> SET TASK: Keep only the lines from the top of the listing through the one with "S.camera = cam", and reproduce them unaltered.
-----
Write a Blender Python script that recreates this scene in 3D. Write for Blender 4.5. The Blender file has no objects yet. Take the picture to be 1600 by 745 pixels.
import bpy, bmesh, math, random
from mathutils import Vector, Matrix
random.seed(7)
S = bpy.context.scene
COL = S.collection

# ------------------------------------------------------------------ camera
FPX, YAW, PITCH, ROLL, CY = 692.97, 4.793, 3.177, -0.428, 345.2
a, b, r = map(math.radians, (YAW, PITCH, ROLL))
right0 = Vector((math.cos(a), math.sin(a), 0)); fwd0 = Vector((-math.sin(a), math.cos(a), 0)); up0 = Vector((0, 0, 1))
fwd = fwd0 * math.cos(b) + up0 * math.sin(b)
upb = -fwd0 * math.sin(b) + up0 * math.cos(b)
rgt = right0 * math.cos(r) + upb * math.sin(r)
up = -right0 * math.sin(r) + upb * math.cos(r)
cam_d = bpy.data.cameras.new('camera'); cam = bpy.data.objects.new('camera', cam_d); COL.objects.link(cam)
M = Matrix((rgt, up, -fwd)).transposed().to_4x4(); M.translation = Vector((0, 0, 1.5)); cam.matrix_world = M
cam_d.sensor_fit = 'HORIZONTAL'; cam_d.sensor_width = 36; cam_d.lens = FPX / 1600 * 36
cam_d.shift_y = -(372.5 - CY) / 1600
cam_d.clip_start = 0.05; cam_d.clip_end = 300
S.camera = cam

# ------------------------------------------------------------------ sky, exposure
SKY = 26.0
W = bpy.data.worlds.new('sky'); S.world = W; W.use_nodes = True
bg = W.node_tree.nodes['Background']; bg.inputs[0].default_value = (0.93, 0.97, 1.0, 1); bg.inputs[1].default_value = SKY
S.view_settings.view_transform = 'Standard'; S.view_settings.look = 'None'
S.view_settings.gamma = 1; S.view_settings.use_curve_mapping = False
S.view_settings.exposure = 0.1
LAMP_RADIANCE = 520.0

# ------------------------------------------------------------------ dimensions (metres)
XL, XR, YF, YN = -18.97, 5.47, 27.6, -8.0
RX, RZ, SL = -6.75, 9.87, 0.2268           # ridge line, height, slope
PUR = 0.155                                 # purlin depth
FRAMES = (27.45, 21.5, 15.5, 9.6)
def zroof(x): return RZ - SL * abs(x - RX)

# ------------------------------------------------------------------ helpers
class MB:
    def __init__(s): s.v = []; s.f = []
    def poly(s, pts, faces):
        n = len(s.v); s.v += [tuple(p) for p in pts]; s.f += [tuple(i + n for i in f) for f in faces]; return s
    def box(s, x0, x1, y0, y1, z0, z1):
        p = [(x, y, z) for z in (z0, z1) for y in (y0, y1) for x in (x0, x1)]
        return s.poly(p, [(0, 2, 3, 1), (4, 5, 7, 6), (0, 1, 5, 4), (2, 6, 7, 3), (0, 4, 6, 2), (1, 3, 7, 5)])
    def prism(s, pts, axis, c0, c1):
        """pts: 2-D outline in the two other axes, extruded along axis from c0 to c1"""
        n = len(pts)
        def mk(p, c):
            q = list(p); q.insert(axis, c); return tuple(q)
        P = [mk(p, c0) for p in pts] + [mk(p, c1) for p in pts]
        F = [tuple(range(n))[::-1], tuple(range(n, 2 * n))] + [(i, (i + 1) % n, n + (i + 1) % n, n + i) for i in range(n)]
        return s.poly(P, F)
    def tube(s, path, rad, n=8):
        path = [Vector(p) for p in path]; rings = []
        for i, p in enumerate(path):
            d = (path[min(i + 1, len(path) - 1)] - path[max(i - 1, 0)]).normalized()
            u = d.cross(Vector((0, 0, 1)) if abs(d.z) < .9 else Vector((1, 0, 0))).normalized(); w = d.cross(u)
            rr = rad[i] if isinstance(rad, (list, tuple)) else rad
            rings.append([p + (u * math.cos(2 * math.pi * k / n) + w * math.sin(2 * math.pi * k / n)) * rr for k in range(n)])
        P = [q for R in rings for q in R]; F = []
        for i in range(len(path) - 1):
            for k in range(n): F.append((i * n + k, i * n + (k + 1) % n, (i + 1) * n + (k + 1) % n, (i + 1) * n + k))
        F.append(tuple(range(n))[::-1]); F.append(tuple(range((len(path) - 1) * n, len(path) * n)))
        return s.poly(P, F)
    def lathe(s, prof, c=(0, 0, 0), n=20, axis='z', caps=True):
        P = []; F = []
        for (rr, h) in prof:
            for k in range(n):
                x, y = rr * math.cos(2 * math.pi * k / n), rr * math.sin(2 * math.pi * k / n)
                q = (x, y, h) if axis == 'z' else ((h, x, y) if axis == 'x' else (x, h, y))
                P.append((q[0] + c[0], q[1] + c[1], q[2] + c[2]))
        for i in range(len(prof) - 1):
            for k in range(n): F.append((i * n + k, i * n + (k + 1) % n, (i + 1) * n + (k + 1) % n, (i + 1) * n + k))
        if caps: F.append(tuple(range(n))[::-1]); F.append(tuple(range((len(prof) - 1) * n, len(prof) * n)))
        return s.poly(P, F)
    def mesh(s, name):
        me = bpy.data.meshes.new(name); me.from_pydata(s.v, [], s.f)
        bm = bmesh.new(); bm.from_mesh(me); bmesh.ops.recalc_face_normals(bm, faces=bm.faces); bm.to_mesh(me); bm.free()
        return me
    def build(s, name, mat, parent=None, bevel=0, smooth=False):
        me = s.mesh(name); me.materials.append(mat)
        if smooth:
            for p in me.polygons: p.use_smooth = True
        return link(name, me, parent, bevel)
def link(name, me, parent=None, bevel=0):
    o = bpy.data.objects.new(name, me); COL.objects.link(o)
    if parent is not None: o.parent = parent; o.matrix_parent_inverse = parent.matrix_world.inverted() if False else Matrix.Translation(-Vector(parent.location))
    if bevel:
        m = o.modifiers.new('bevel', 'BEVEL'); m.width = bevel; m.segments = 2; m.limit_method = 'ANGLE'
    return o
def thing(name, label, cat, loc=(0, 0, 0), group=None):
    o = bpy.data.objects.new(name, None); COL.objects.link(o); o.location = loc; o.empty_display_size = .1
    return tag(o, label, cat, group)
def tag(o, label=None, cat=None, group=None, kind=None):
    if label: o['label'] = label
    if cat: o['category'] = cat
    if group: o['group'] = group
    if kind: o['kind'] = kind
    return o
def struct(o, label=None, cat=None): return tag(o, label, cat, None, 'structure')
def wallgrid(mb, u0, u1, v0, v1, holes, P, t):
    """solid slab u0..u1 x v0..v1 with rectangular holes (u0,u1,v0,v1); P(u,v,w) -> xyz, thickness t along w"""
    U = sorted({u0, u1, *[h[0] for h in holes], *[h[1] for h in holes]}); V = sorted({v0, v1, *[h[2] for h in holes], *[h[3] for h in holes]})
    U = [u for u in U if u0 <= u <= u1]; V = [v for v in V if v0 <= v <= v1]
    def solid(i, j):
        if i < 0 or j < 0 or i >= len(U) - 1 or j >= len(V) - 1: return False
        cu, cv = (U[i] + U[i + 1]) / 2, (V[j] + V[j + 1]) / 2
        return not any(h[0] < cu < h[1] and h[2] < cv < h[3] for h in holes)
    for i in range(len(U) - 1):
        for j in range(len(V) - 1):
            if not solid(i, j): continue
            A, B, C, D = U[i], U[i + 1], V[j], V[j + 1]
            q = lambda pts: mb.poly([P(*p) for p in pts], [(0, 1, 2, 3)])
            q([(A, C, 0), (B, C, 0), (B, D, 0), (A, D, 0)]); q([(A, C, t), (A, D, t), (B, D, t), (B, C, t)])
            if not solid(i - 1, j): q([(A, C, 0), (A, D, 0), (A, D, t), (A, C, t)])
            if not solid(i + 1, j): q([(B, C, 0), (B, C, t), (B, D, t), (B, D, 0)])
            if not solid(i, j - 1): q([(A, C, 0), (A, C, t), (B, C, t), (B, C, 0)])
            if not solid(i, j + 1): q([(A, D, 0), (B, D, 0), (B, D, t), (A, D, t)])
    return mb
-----
> CORRECT ANSWER:
Write a Blender Python script that recreates this scene in 3D. Write for Blender 4.5. The Blender file has no objects yet. Take the picture to be 1600 by 745 pixels.
import bpy, bmesh, math, random
from mathutils import Vector, Matrix
random.seed(7)
S = bpy.context.scene
COL = S.collection

# ------------------------------------------------------------------ camera
FPX, YAW, PITCH, ROLL, CY = 692.97, 4.793, 3.177, -0.428, 345.2
a, b, r = map(math.radians, (YAW, PITCH, ROLL))
right0 = Vector((math.cos(a), math.sin(a), 0)); fwd0 = Vector((-math.sin(a), math.cos(a), 0)); up0 = Vector((0, 0, 1))
fwd = fwd0 * math.cos(b) + up0 * math.sin(b)
upb = -fwd0 * math.sin(b) + up0 * math.cos(b)
rgt = right0 * math.cos(r) + upb * math.sin(r)
up = -right0 * math.sin(r) + upb * math.cos(r)
cam_d = bpy.data.cameras.new('camera'); cam = bpy.data.objects.new('camera', cam_d); COL.objects.link(cam)
M = Matrix((rgt, up, -fwd)).transposed().to_4x4(); M.translation = Vector((0, 0, 1.5)); cam.matrix_world = M
cam_d.sensor_fit = 'HORIZONTAL'; cam_d.sensor_width = 36; cam_d.lens = FPX / 1600 * 36
cam_d.shift_y = -(372.5 - CY) / 1600
cam_d.clip_start = 0.05; cam_d.clip_end = 300
S.camera = cam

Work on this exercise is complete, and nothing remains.